Yes made four Top 40 singles, including their sole number one “Owner of a Lonely Heart.” After leaving the band in 1995, Rabin took up a very successful career as a score composer, working on various movies, TV shows and even a ride at the Walt Disney World Resort. Yes has had many keyboard players in their nearly 50 year history, but none more legendary than Rick Wakeman, the second person to fill the role. He also happens to have the most successful solo albums of all Yes members, with his trilogy of concept albums reaching the Top 40 on the album charts both in England and the United States.

Wakeman has been in the band for five separate tenures, the most recent of which ended in 2007 due to health concerns. Conceptually, the idea for ARW is intriguing because of its unification of so many prominent Yes members. With one key member of ‘70s Yes and another from ‘80s Yes being united by someone who was in Yes for five consecutive decades, the lineup brings promise to many longtime Yes fans.
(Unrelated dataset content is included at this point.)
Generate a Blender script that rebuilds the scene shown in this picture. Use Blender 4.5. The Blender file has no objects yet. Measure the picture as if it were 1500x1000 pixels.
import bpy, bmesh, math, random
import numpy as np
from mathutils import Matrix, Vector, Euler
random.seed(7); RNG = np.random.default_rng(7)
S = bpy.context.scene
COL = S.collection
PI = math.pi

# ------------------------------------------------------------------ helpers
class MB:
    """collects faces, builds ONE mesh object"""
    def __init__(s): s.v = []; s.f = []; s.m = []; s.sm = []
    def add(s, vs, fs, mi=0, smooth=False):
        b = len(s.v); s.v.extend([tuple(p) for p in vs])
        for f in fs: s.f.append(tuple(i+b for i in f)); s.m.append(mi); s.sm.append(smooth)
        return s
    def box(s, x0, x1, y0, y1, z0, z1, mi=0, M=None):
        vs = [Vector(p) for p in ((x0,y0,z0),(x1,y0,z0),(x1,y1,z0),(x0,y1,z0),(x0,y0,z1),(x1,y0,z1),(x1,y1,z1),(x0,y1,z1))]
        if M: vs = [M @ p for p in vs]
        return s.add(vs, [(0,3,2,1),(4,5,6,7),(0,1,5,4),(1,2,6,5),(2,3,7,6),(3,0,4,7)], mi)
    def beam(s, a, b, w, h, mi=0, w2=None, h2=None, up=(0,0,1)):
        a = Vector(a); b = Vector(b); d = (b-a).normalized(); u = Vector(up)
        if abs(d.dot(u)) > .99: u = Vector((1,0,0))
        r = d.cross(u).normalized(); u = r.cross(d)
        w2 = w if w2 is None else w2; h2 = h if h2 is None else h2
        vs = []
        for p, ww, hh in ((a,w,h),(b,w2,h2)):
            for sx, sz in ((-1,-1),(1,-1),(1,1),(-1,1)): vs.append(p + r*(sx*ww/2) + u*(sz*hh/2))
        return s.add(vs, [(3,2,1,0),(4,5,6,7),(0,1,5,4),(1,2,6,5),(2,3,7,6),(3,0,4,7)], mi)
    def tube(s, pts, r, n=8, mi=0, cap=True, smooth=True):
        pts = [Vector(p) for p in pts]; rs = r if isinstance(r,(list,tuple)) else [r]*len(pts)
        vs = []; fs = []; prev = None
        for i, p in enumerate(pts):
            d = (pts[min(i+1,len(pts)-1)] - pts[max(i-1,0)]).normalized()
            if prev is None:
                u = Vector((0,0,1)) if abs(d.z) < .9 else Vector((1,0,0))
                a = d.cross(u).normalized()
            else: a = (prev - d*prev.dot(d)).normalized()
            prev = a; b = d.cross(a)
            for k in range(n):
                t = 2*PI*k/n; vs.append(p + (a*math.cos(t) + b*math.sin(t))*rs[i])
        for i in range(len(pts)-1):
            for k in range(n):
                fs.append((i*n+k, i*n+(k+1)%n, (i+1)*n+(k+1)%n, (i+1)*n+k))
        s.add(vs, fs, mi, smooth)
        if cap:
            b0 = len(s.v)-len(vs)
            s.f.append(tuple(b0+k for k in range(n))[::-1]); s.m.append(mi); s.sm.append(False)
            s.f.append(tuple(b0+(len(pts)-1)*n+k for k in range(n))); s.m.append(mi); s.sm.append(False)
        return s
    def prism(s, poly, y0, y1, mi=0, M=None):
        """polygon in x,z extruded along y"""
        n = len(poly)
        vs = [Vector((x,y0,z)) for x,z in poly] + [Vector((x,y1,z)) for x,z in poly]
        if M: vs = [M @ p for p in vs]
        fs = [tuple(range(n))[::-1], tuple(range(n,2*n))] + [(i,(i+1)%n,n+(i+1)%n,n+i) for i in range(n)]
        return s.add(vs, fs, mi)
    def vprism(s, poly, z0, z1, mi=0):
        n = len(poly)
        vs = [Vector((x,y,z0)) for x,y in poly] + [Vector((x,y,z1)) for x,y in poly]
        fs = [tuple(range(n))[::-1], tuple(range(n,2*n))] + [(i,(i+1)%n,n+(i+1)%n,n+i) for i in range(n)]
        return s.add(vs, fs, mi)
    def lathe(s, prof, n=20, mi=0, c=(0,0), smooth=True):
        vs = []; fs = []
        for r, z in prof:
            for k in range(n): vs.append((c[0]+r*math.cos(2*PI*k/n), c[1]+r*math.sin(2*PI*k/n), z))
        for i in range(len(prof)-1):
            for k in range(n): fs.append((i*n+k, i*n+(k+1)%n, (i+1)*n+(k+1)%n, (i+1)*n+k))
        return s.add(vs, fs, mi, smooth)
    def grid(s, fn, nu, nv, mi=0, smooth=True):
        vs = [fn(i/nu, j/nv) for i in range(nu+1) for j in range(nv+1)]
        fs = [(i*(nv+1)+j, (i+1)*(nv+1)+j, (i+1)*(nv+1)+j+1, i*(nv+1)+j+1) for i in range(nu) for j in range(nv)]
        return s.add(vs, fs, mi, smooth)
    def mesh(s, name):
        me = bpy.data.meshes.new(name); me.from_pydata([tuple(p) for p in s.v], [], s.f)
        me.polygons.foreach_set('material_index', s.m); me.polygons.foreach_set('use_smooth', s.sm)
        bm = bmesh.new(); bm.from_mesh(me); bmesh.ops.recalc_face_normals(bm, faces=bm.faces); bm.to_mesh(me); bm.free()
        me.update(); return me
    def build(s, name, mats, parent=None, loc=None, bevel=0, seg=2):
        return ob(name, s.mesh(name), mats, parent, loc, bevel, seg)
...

It also leads to comparisons of a previous Yes splinter group that featured Anderson and Wakeman, aptly titled Anderson Bruford Wakeman Howe.

With the three musicians finally arriving together for this long-awaited collaboration, the trio kicked things off with an introductory U.S. tour dubbed “ARW: An Evening of Yes Music and More.” Last week, the tour passed through New York with a sold-out show at the Beacon Theatre. For both Rabin and Wakeman, this tour marks the first time in years that either of them have played an entire concert of Yes music. To make things more interesting, many of the songs are from both of their respective tenures in the band. For the most part, both of them manage to emulate Steve Howe and Tony Kaye’s original guitar and keyboard parts respectively.

One interesting moment in particular was during “Owner of a Lonely Heart,” when Rabin and Wakeman engaged in a lengthy guitar-keytar duel. Rabin’s skill is complemented by his ability to play Howe’s fills without coming off as an imitation, especially when it comes to transcribing his original acoustic fills with an electric guitar. Interestingly, Rabin also takes up co-lead vocals on a few of the songs while managing to stand beside Anderson without overpowering him. When it comes to progressive rock, Yes had one of the most iconic rhythm sections in the genre. Therefore, special precedent was taken by the band to fill in some large shoes.

On bass guitar is Lee Pomeroy, who previously toured with Wakeman for 10 years. While his bass tone was noticeably subdued compared to the late Chris Squire, Pomeroy gets to show off his skills when the band paid tribute to Squire with a lengthy bass solo in the middle of “The Fish (Schindleria Praematurus).” Rabin’s solo drummer Lou Molino III rounds out the rhythm section with a style that mixes the jazz-inspired playing of original Yes drummer Bill Bruford and the laid back style of current Yes drummer Alan White.

While it would have been nice if the band convinced Bruford to come out of retirement to join them on the road, Molino gets the job done well and even belts out an impressive drum solo as a prologue to Lift Me Up. As for Anderson, his signature falsetto voice shows absolutely no signs of age and his natural delivery is in stark contrast to the forced nature of current Yes singer Jon Davison. As far as the set list goes, it has a healthy dosage of Yes classics mixed with songs from Rabin’s tenure in the band, both affectionately and disparagingly known to fans as “Yes-West.” In regard to that era, many of the songs come from the 1983 album 90125, with one song each from subsequent albums Big Generator and even Union.

Strangely, Talk, Rabin’s last Yes album, was ignored completely. This is a disappointing omission, since the “Endless Dream” suite that closed that album was the most progressive piece from Yes-West. While the show features the excellent 1977 suite “Awaken,” there was enough space in the set list for “Endless Dream,” which easily could have served as a balance between both eras. Despite the tour’s name, the band hardly ventures beyond Yes. The closest the show gets to a non-Yes song is when Anderson and Wakeman perform the ABWH piano ballad “The Meeting.”

All three members have curated lengthy solo careers of their own, so it would have been nice if at least one solo song from each of them were performed. The lack of new material was also disappointing. When this collaboration and tour were first announced last spring, the band mentioned that they had already written several new pieces of music and were considering debuting them on the road before going into the studio. But so far, no new music has been played.

The tour seemed like the perfect opportunity for ARW to introduce new songs and change the structure and arrangement during each of the shows, similar to how Pink Floyd debuted The Dark Side of the Moon on the road an entire year before its release. As they are, ARW is a band that embraces two different eras while painting a glimpse of what is to come from the three musicians.

If the band has at least one other major thing going for them, it is that they run circles around the current Howe-led iteration of Yes. ARW’s debut album is slated to be released sometime in 2017.